## PROBLEM REQUIREMENTS
Retype the opening lines of the listing below, ending with the line that contains "from mathutils import Vector, Matrix", and leave out any pictures.
◆ ◆ ◆ ◆ ◆ ◆ ◆
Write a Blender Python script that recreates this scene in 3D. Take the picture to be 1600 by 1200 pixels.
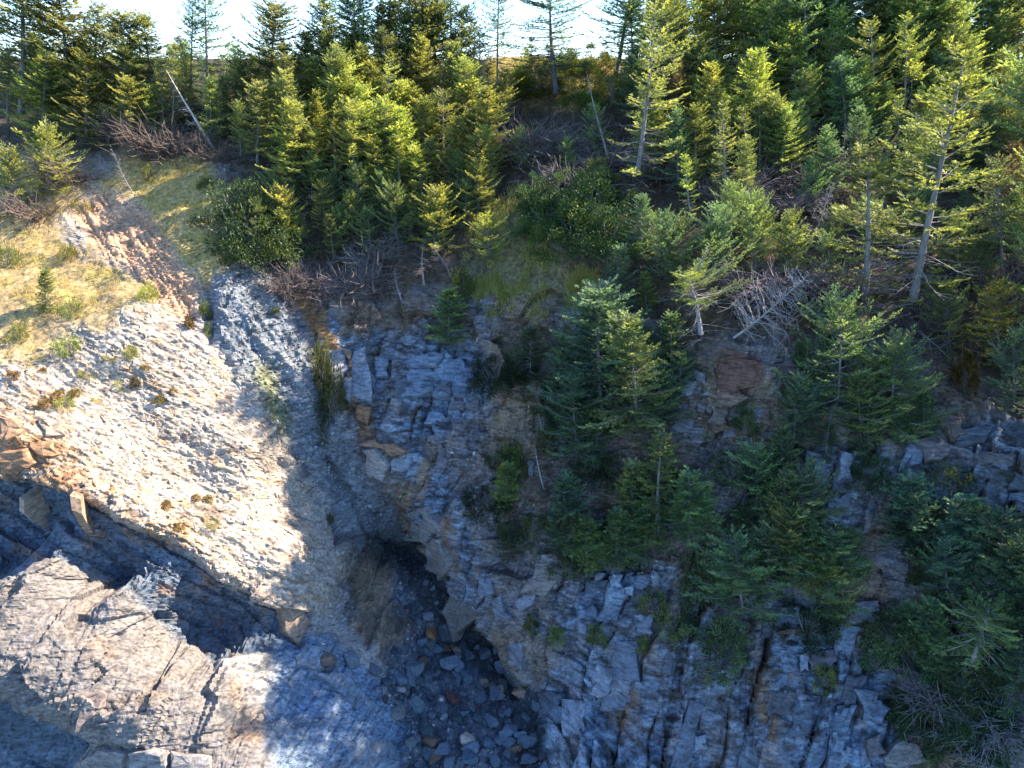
import bpy, math, random
import numpy as np
from mathutils import Vector, Matrix

for o in list(bpy.data.objects):
    bpy.data.objects.remove(o, do_unlink=True)
SC = bpy.context.scene
COL = SC.collection
R = math.radians

# ------------------------------------------------------------------ camera
CAM_H, PITCH, FPX = 25.0, R(24.0), 1066.0      # FPX: focal length in pixels of a 1600 px wide picture
cd = bpy.data.cameras.new('camera')
cd.sensor_width = 36.0
cd.lens = 36.0 * FPX / 1600.0
cd.clip_start, cd.clip_end = 0.3, 20000
cam = bpy.data.objects.new('camera', cd)
COL.objects.link(cam)
cam.location = (0, 0, CAM_H)
cam.rotation_euler = (math.pi / 2 - PITCH, 0, 0)
SC.camera = cam

# ------------------------------------------------------------------ light
SUN = Vector((0.735, 0.275, 0.62)).normalized()   # direction towards the sun
w = bpy.data.worlds.new('World')
SC.world = w
w.use_nodes = True
nt = w.node_tree
bg = nt.nodes['Background']
sky = nt.nodes.new('ShaderNodeTexSky')
sky.sky_type = 'NISHITA'
sky.sun_disc = False
sky.sun_elevation = math.asin(SUN.z)
sky.sun_rotation = math.atan2(SUN.x, SUN.y)
sky.altitude = 1500
sky.air_density = 1.0
sky.dust_density = 0.2
sky.ozone_density = 6.0
nt.links.new(sky.outputs[0], bg.inputs[0])
bg.inputs[1].default_value = 0.15
sd = bpy.data.lights.new('sun', 'SUN')
sd.energy = 5.0
sd.angle = R(0.5)
sd.color = (1.0, 0.88, 0.72)
so = bpy.data.objects.new('sun', sd)
COL.objects.link(so)
so.rotation_euler = (-SUN).to_track_quat('-Z', 'Y').to_euler()

vs = SC.view_settings
vs.view_transform = 'Standard'
vs.look = 'None'
vs.gamma = 1.0
vs.use_curve_mapping = False
vs.exposure = 1.7
SC.render.engine = 'CYCLES'
cy = SC.cycles
cy.max_bounces = 4
cy.diffuse_bounces = 2
cy.glossy_bounces = 1
cy.transmission_bounces = 2
cy.transparent_max_bounces = 2
cy.caustics_reflective = False
cy.caustics_refractive = False
cy.use_denoising = True

# ------------------------------------------------------------------ numeric helpers
def hash2(ix, iy, seed):
    h = (ix.astype(np.int64) * 374761393 + iy.astype(np.int64) * 668265263 + seed * 2147483647) & 0xFFFFFFFF
    h = ((h ^ (h >> 13)) * 1274126177) & 0xFFFFFFFF
    h = ((h ^ (h >> 16)) * 2246822519) & 0xFFFFFFFF
    return ((h ^ (h >> 13)) & 0xFFFFFF).astype(np.float32) / 16777215.0

def vnoise(x, y, seed=0):
    x = np.asarray(x, np.float32); y = np.asarray(y, np.float32)
    ix, iy = np.floor(x), np.floor(y)
    fx, fy = x - ix, y - iy
    fx = fx * fx * (3 - 2 * fx); fy = fy * fy * (3 - 2 * fy)
    ix = ix.astype(np.int64); iy = iy.astype(np.int64)
    a = hash2(ix, iy, seed); b = hash2(ix + 1, iy, seed)
    c = hash2(ix, iy + 1, seed); d = hash2(ix + 1, iy + 1, seed)
    return (a + (b - a) * fx) * (1 - fy) + (c + (d - c) * fx) * fy

def fbm(x, y, seed=0, octaves=4, gain=0.5):
    s, a, t = 0.0, 1.0, 0.0
    for k in range(octaves):
        s = s + a * vnoise(x * (2.03 ** k), y * (2.03 ** k), seed + k * 17)
        t += a; a *= gain
    return s / t * 2 - 1

def facets(x, y, seed, tilt=0.6):
    """cells with a random offset and tilt each: returns (height -1..1, crack 0..1 distance to the cell's border, id)"""
    ix, iy = np.floor(x).astype(np.int64), np.floor(y).astype(np.int64)
    f1 = np.full(x.shape, 9.0, np.float32); f2 = f1.copy()
    hh = np.zeros_like(f1); idd = np.zeros_like(f1)
    for dx in (-1, 0, 1):
        for dy in (-1, 0, 1):
            cx, cy_ = ix + dx, iy + dy
            px = cx + 0.1 + 0.8 * hash2(cx, cy_, seed)
            py = cy_ + 0.1 + 0.8 * hash2(cx, cy_, seed + 1)
            ex, ey = x - px, y - py
            d = np.sqrt(ex * ex + ey * ey)
            near = d < f1
            f2 = np.where(near, f1, np.minimum(f2, d))
            h = hash2(cx, cy_, seed + 2) * 2 - 1 + tilt * (ex * (hash2(cx, cy_, seed + 3) * 2 - 1) + ey * (hash2(cx, cy_, seed + 4) * 2 - 1)) * 2
            hh = np.where(near, h, hh)
            idd = np.where(near, hash2(cx, cy_, seed + 5), idd)
            f1 = np.where(near, d, f1)
    return hh, np.clip(f2 - f1, 0, 1), idd

def beds(p, q, seed, tilt=.4):
    """columns of differing width, each broken at its own heights: (height -1..1, joint 0..1, id)"""
    ci = np.floor(p).astype(np.int64); fx = p - ci
    e = (hash2(ci, ci * 0, seed + 9) - .5) * .7; e2 = (hash2(ci + 1, ci * 0, seed + 9) - .5) * .7
    left = fx < .5 * 0 + np.maximum(e, 0); right = fx > 1 + np.minimum(e2, 0)
    ci = np.where(left, ci - 1, np.where(right, ci + 1, ci))
    o = ci * 0
    rate = .6 + hash2(ci, o, seed) * .9
    qq = q * rate + 10 * hash2(ci, o, seed + 1) + (p - ci - .5) * (hash2(ci, o, seed + 2) - .5) * .5
    ri = np.floor(qq).astype(np.int64); fy = qq - ri
    cx = p - ci - .5; cy_ = fy - .5
    h = (hash2(ci, o, seed + 3) * 2 - 1) * .6 + (hash2(ci, ri, seed + 4) * 2 - 1) * .55
    h = h + tilt * (cx * (hash2(ci, ri, seed + 5) * 2 - 1) + cy_ * (hash2(ci, ri, seed + 6) * 2 - 1))
    jt = np.minimum(np.minimum(fy, 1 - fy) / rate * 1.0 + .6 * (hash2(ci, ri, seed + 7) > .55), np.minimum(np.abs(fx - np.maximum(e, 0)), np.abs(1 + np.minimum(e2, 0) - fx)) * 1.5)
    return h.astype(np.float32), np.clip(jt, 0, 1).astype(np.float32), hash2(ci, ri, seed + 8)

CP, SP = math.cos(PITCH), math.sin(PITCH)
def project(P):
    """world points (N,3) -> pixel (u, v) of a 1600x1200 picture and the depth"""
    Z = P[:, 2] - CAM_H
    s = P[:, 1] * CP - Z * SP
    t = P[:, 1] * SP + Z * CP
    s = np.maximum(s, 0.5)
    return 800 + FPX * P[:, 0] / s, 600 - FPX * t / s, s

def point_at(u, v, y):
    """the point that far ahead (y, metres) on the line of sight through a pixel"""
    k = (600 - v) / FPX
    s = y / (CP + k * SP)
    return np.array(((u - 800) / FPX * s, y, CAM_H + s * (k * CP - SP)))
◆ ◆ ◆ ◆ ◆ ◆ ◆
## RIGHT ANSWER
Write a Blender Python script that recreates this scene in 3D. Take the picture to be 1600 by 1200 pixels.
import bpy, math, random
import numpy as np
from mathutils import Vector, Matrix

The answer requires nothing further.